The commercial régime of the eighteenth and nineteenth centuries was based on the dominance of one or two of the great powers of Europe. The process of economic decentralization, of the emancipation of the young agricultural countries from the control of the old industrialized countries, grew under the protective tariff system. Alexander Hamilton in his "Report on Manufactures" and Friedrich List in his "National System of Political Economy" foreshadowed the methods of the industrial development of the United States.
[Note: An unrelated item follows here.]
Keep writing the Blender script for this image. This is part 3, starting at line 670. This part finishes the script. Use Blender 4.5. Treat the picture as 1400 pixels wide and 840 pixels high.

Normally agricultural countries and raw-material producing regions develop eventually into centers of industry and trade. The war has hastened the growth of industrial self-sufficiency, the decentralization of trade, and the lessened dependence upon Europe of the rest of the world. The war has hastened the disintegration, not only of political imperialism, but of commercial imperialism as well. Decentralization is the prerequisite of federalism. In a more than superficial sense the war has prepared the world for an inevitable League of Nations. A degree of development, more uniform at the present time than at any other time in history, makes possible its formation. As the backward countries of the world become more industrialized, as the density of their populations tends to increase by migration, the economic dominance of Europe will probably decline still further but the interdependence of the nations of the world will increase. The process of economic decentralization will prepare for a truer political federalism. Nations, commercially interdependent and politically independent alone can constitute a League of Nations.